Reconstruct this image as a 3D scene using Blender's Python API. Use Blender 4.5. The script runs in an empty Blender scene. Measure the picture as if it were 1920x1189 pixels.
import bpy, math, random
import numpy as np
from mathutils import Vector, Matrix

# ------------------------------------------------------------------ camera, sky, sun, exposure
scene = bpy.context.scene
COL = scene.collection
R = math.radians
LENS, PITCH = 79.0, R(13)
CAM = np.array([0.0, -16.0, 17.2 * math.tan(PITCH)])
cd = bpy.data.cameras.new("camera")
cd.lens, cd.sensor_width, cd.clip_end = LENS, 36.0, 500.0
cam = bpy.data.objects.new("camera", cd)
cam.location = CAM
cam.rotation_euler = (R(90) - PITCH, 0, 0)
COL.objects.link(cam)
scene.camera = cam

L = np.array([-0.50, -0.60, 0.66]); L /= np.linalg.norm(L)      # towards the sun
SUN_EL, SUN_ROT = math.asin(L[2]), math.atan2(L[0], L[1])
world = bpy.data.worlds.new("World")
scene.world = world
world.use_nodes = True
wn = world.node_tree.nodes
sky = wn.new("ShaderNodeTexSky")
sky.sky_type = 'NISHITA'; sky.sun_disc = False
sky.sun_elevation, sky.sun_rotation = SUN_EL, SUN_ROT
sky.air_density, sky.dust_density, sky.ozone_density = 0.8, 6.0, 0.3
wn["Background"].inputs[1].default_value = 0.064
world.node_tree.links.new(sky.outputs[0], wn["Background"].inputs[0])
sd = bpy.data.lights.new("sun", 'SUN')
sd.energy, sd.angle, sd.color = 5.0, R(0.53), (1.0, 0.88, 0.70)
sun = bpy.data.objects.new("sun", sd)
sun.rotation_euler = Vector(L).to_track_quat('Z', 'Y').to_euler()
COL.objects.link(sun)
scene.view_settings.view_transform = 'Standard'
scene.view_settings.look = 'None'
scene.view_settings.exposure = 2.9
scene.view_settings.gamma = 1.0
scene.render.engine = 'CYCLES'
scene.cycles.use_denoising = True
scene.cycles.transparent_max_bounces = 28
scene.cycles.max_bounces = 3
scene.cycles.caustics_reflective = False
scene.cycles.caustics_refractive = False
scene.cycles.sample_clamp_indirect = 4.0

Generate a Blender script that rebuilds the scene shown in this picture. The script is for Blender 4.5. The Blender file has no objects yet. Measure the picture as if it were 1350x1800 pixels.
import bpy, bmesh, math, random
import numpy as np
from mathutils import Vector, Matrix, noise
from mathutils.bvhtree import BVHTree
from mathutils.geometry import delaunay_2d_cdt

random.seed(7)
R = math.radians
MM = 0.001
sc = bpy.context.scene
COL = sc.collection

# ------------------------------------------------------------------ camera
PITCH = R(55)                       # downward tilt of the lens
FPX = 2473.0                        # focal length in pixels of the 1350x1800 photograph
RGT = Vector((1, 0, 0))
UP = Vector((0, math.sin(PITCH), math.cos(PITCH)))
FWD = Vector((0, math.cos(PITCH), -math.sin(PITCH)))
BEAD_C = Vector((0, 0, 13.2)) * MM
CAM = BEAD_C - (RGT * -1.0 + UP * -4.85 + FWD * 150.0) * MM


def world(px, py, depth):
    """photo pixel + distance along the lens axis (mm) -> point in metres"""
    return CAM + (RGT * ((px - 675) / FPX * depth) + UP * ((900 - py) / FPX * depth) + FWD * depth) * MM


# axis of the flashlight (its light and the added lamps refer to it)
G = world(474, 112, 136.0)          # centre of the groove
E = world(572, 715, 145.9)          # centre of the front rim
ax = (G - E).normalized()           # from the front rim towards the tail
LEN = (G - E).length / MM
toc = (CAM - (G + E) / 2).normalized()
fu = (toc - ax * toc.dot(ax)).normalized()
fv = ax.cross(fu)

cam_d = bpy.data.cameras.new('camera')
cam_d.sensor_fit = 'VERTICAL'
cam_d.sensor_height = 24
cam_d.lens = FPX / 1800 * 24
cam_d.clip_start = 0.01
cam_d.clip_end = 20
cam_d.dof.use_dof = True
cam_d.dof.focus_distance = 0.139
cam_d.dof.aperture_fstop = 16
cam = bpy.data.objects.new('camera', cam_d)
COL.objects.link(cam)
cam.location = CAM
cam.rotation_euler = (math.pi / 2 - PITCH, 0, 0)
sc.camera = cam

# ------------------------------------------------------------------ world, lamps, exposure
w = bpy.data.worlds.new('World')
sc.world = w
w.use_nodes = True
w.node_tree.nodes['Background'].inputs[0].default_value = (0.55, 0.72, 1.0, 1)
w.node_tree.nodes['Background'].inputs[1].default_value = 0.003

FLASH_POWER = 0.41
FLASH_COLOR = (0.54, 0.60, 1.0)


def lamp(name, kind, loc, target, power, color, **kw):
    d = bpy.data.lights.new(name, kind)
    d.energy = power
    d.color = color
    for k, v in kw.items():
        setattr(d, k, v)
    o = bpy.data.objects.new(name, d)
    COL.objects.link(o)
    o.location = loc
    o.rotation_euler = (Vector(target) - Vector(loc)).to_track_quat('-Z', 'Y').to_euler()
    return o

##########

* _Task to complete_:
Write the complete data out, exactly as above.

* _Task answer_:
Reconstruct this image as a 3D scene using Blender's Python API. Use Blender 4.5. The script runs in an empty Blender scene. Measure the picture as if it were 1920x1189 pixels.
import bpy, math, random
import numpy as np
from mathutils import Vector, Matrix

# ------------------------------------------------------------------ camera, sky, sun, exposure
scene = bpy.context.scene
COL = scene.collection
R = math.radians
LENS, PITCH = 79.0, R(13)
CAM = np.array([0.0, -16.0, 17.2 * math.tan(PITCH)])
cd = bpy.data.cameras.new("camera")
cd.lens, cd.sensor_width, cd.clip_end = LENS, 36.0, 500.0
cam = bpy.data.objects.new("camera", cd)
cam.location = CAM
cam.rotation_euler = (R(90) - PITCH, 0, 0)
COL.objects.link(cam)
scene.camera = cam

L = np.array([-0.50, -0.60, 0.66]); L /= np.linalg.norm(L)      # towards the sun
SUN_EL, SUN_ROT = math.asin(L[2]), math.atan2(L[0], L[1])
world = bpy.data.worlds.new("World")
scene.world = world
world.use_nodes = True
wn = world.node_tree.nodes
sky = wn.new("ShaderNodeTexSky")
sky.sky_type = 'NISHITA'; sky.sun_disc = False
sky.sun_elevation, sky.sun_rotation = SUN_EL, SUN_ROT
sky.air_density, sky.dust_density, sky.ozone_density = 0.8, 6.0, 0.3
wn["Background"].inputs[1].default_value = 0.064
world.node_tree.links.new(sky.outputs[0], wn["Background"].inputs[0])
sd = bpy.data.lights.new("sun", 'SUN')
sd.energy, sd.angle, sd.color = 5.0, R(0.53), (1.0, 0.88, 0.70)
sun = bpy.data.objects.new("sun", sd)
sun.rotation_euler = Vector(L).to_track_quat('Z', 'Y').to_euler()
COL.objects.link(sun)
scene.view_settings.view_transform = 'Standard'
scene.view_settings.look = 'None'
scene.view_settings.exposure = 2.9
scene.view_settings.gamma = 1.0
scene.render.engine = 'CYCLES'
scene.cycles.use_denoising = True
scene.cycles.transparent_max_bounces = 28
scene.cycles.max_bounces = 3
scene.cycles.caustics_reflective = False
scene.cycles.caustics_refractive = False
scene.cycles.sample_clamp_indirect = 4.0

Generate a Blender script that rebuilds the scene shown in this picture. The script is for Blender 4.5. The Blender file has no objects yet. Measure the picture as if it were 1350x1800 pixels.
import bpy, bmesh, math, random
import numpy as np
from mathutils import Vector, Matrix, noise
from mathutils.bvhtree import BVHTree
from mathutils.geometry import delaunay_2d_cdt

random.seed(7)
R = math.radians
MM = 0.001
sc = bpy.context.scene
COL = sc.collection

# ------------------------------------------------------------------ camera
PITCH = R(55)                       # downward tilt of the lens
FPX = 2473.0                        # focal length in pixels of the 1350x1800 photograph
RGT = Vector((1, 0, 0))
UP = Vector((0, math.sin(PITCH), math.cos(PITCH)))
FWD = Vector((0, math.cos(PITCH), -math.sin(PITCH)))
BEAD_C = Vector((0, 0, 13.2)) * MM
CAM = BEAD_C - (RGT * -1.0 + UP * -4.85 + FWD * 150.0) * MM


def world(px, py, depth):
    """photo pixel + distance along the lens axis (mm) -> point in metres"""
    return CAM + (RGT * ((px - 675) / FPX * depth) + UP * ((900 - py) / FPX * depth) + FWD * depth) * MM


# axis of the flashlight (its light and the added lamps refer to it)
G = world(474, 112, 136.0)          # centre of the groove
E = world(572, 715, 145.9)          # centre of the front rim
ax = (G - E).normalized()           # from the front rim towards the tail
LEN = (G - E).length / MM
toc = (CAM - (G + E) / 2).normalized()
fu = (toc - ax * toc.dot(ax)).normalized()
fv = ax.cross(fu)

cam_d = bpy.data.cameras.new('camera')
cam_d.sensor_fit = 'VERTICAL'
cam_d.sensor_height = 24
cam_d.lens = FPX / 1800 * 24
cam_d.clip_start = 0.01
cam_d.clip_end = 20
cam_d.dof.use_dof = True
cam_d.dof.focus_distance = 0.139
cam_d.dof.aperture_fstop = 16
cam = bpy.data.objects.new('camera', cam_d)
COL.objects.link(cam)
cam.location = CAM
cam.rotation_euler = (math.pi / 2 - PITCH, 0, 0)
sc.camera = cam

# ------------------------------------------------------------------ world, lamps, exposure
w = bpy.data.worlds.new('World')
sc.world = w
w.use_nodes = True
w.node_tree.nodes['Background'].inputs[0].default_value = (0.55, 0.72, 1.0, 1)
w.node_tree.nodes['Background'].inputs[1].default_value = 0.003

FLASH_POWER = 0.41
FLASH_COLOR = (0.54, 0.60, 1.0)


def lamp(name, kind, loc, target, power, color, **kw):
    d = bpy.data.lights.new(name, kind)
    d.energy = power
    d.color = color
    for k, v in kw.items():
        setattr(d, k, v)
    o = bpy.data.objects.new(name, d)
    COL.objects.link(o)
    o.location = loc
    o.rotation_euler = (Vector(target) - Vector(loc)).to_track_quat('-Z', 'Y').to_euler()
    return o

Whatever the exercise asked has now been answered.